Jesus teaches us to call God "Our Father". And not simply "Father" or "My Father". Disciples, even when they pray on their own, are never isolated nor they are orphans; they are always members of the Lord's family.
In praying together, beside the mystery of being children of God, there is also the mystery of brotherhood, as the Father of the Church said: "You cannot have God as father without having the church as mother". When praying together, the Holy Spirit assembles the disciples in the upper room together with Mary, the Lord's mother, so that they may direct their gaze towards the Lord's face and learn from Him the secret of his Heart.

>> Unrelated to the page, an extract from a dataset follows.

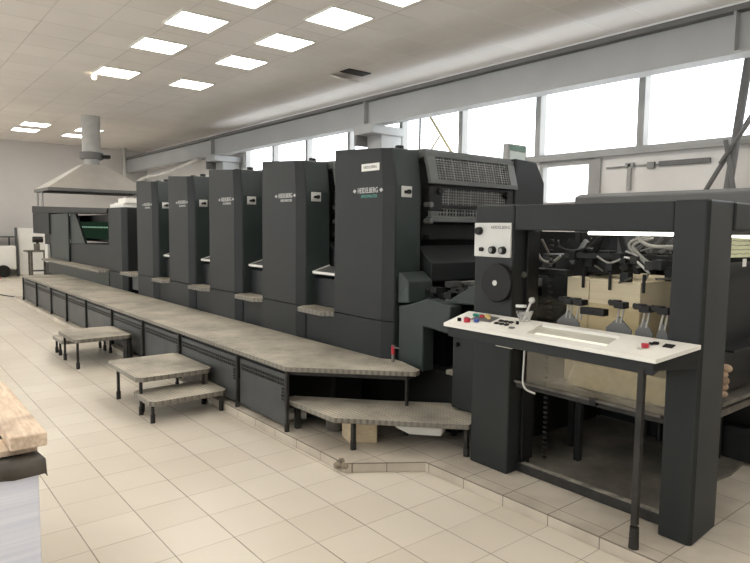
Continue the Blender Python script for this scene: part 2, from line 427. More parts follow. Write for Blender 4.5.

 The Communities of Sant'Egidio all over the world gather in the various places of prayer and lay before the Lord the hopes and the sufferings of the tired, exhausted crowds of which the Gospel speaks ( Mat. 9: 3-7 ), In these ancient crowds we can see the huge masses of the modern cities, the millions of refugees who continue to flee their countries, the poor, relegated to the very fringe of life and all those who are waiting for someone to take care of them. Praying together includes the cry, the invocation, the aspiration, the desire for peace, the healing and salvation of the men and women of this world. Prayer is never in vain; it rises ceaselessly to the Lord so that anguish is turned into hope, tears into joy, despair into happiness, and solitude into communion. May the Kingdom of God come soon among people!